Abstract:
Homogenization of Hamilton-Jacobi (inviscid) equations and Hamilton-Jacobi-Bellman (viscous) equations in periodic and in stationary ergodic media has received a lot of attention since the pioneer work of Lions, Papanicolaou and Varadhan. These problems arise naturally in applications such as optimal control and combustion in heterogeneous environments. In this talk I will review some key results for the stochastic homogenization of HJB equation, and discuss some recent progress we have on the stochastic homogenization of HJ equation with a vanishing non-local term modeling jump-diffusion. Our approach is by an adaption of the method developed by Kosygina, Rezakhanlou and Varadhan (CPAM 2006). This work is joint with Dr. Qi Zhang from BIMSA.
Biography:
Dr. Jing Wenjia is an Associate Professor at Yau Mathematical Sciences Center, Tsinghua University. Prior to joining Tsinghua University, Professor Jing has held various positions, including L.E. Dickson Instructor at the University of Chicago and Postdoctoral Researcher at Ecole Normale Supérieure.

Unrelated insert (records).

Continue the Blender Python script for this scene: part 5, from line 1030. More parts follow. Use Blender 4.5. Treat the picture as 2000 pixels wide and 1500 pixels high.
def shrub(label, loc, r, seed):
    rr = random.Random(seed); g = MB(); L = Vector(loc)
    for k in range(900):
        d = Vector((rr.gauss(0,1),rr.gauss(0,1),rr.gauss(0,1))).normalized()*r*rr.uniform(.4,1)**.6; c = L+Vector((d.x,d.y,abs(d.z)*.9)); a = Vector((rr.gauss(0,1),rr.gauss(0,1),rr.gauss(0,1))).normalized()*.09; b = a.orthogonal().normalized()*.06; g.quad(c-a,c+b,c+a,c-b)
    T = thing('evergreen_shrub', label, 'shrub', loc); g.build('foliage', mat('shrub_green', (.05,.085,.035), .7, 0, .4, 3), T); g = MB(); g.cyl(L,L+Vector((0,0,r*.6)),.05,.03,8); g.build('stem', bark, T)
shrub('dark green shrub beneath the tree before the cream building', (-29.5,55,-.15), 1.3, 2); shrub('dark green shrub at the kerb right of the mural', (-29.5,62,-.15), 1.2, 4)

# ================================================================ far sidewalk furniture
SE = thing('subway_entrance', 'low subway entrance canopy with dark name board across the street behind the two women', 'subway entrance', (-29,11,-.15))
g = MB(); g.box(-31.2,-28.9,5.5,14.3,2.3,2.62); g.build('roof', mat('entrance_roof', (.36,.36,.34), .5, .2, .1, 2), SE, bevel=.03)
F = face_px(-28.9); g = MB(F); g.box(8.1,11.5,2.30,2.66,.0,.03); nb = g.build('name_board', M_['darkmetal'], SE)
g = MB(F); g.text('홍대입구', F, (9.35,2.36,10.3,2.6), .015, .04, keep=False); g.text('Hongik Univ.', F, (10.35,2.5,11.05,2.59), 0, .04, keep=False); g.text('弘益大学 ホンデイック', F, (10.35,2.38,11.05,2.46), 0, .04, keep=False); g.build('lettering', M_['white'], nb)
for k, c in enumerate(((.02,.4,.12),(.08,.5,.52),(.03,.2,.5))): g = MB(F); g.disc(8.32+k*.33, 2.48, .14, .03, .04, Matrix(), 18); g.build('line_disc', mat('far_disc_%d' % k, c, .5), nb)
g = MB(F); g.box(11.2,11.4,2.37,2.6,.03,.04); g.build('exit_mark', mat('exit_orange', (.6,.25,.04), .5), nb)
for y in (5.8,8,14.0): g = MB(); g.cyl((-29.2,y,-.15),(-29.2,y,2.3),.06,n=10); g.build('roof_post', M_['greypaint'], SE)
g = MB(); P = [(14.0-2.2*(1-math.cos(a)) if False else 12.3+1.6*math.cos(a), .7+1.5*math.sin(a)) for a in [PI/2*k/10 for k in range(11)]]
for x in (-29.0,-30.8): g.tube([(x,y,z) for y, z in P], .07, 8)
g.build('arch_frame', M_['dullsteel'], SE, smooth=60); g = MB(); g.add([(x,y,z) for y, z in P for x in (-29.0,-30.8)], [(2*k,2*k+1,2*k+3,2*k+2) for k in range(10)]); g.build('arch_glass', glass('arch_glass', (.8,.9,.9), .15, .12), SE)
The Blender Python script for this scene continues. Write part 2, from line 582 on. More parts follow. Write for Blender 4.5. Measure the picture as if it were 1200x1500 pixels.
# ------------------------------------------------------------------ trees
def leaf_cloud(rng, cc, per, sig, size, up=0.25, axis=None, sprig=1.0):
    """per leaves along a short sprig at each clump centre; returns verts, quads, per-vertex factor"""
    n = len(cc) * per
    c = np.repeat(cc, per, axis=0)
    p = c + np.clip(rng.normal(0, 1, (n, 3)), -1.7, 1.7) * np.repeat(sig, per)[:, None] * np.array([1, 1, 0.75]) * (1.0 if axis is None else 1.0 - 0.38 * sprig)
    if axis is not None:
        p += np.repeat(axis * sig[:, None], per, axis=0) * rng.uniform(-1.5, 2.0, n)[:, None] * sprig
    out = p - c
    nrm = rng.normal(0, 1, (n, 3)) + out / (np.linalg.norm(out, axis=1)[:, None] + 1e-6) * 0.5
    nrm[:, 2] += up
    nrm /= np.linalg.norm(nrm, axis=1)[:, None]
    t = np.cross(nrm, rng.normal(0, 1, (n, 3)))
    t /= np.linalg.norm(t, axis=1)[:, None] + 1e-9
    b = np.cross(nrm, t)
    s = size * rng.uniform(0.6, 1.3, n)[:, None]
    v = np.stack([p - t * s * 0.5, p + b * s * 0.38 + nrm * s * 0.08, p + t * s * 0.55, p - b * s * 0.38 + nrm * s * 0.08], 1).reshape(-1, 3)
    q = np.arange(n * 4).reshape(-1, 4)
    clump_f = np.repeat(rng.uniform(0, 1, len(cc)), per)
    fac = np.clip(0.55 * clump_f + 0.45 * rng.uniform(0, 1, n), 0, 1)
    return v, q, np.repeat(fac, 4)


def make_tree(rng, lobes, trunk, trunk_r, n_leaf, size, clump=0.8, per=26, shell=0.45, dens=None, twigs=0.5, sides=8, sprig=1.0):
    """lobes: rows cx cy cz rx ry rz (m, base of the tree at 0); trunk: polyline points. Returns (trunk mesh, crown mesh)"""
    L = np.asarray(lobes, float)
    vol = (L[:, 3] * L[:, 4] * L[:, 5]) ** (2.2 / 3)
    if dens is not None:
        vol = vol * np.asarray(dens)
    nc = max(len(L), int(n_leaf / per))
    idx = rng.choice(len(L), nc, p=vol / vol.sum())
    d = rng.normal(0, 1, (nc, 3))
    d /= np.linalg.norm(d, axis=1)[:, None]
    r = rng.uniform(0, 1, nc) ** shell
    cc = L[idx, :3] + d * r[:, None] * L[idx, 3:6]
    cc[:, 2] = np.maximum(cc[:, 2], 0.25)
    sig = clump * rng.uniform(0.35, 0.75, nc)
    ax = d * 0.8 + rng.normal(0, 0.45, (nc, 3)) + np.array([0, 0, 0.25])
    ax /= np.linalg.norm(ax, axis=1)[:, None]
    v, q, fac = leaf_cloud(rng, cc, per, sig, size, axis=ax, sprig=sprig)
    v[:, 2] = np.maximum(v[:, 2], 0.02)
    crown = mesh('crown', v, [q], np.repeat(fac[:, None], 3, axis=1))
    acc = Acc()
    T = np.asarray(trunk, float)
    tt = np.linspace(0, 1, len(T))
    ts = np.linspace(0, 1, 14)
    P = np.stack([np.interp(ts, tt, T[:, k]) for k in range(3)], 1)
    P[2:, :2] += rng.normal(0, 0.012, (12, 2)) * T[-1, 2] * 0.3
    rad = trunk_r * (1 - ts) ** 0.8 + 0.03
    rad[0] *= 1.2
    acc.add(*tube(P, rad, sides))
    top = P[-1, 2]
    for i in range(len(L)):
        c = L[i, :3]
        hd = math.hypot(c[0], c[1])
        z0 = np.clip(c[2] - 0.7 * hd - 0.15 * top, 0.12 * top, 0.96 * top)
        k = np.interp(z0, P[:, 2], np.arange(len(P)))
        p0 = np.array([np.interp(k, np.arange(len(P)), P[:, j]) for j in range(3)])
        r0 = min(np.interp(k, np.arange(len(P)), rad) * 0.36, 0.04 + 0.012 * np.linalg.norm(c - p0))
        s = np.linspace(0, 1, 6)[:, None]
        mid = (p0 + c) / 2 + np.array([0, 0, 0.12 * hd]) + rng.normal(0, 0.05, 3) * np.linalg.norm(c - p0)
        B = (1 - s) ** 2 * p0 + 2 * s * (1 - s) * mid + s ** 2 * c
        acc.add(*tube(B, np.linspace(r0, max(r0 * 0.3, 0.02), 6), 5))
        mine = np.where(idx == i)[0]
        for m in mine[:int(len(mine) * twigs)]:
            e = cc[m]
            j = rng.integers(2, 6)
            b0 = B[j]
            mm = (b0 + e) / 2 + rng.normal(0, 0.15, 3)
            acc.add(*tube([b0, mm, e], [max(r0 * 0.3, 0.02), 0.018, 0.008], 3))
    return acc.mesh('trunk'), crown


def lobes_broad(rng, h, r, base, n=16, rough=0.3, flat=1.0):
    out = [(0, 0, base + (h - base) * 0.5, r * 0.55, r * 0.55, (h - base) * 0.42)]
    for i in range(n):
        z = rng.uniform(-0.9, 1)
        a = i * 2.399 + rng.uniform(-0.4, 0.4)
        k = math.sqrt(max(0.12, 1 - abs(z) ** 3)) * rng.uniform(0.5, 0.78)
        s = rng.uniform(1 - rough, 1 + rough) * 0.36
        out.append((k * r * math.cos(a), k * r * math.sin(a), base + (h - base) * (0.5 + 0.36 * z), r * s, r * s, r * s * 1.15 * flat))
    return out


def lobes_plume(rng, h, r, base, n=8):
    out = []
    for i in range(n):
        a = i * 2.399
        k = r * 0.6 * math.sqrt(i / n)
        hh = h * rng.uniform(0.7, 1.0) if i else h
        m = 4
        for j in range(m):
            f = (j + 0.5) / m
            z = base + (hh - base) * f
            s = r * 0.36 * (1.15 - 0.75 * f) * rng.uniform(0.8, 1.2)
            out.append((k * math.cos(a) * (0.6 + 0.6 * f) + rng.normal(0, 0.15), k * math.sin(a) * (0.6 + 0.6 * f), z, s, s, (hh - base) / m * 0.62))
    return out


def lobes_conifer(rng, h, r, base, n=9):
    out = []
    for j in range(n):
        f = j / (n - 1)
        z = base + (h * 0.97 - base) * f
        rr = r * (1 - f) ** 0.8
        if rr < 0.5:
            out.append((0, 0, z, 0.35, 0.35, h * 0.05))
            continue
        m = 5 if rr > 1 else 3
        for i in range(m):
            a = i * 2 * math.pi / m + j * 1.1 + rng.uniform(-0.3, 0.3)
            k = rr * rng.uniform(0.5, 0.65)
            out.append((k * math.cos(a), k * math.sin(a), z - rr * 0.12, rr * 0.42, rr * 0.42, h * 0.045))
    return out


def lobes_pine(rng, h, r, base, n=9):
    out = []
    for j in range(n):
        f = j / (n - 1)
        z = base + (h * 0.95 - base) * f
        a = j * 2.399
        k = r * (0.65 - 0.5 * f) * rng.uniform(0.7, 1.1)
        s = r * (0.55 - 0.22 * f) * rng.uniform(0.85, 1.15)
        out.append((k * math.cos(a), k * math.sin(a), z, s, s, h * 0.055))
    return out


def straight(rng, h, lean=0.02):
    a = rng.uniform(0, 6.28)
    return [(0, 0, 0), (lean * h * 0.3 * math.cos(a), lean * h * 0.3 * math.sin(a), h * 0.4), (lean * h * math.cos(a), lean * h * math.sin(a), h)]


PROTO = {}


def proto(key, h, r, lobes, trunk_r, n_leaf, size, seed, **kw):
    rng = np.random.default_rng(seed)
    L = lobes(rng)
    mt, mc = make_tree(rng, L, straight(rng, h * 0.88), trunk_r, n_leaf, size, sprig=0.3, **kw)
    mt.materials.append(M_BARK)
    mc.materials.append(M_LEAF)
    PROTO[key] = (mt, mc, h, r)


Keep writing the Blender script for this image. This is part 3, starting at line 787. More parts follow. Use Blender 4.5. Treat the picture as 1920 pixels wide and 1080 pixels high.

He obtained his Ph.D. in Applied Mathematics from Columbia University in 2011, under the supervision of Guillaume Bal, following a B.S. in Theoretical and Applied Mechanics from Peking University. Professor Jing's research focuses on Analysis and Partial Differential Equations, Stochastic Homogenization and Quantitative Estimates, Waves Propagation in Random Media, and other Applied Analysis.
Seminar by the NYU-ECNU Institute of Mathematical Sciences at NYU Shanghai
This event is open to the NYU Shanghai community and Math community.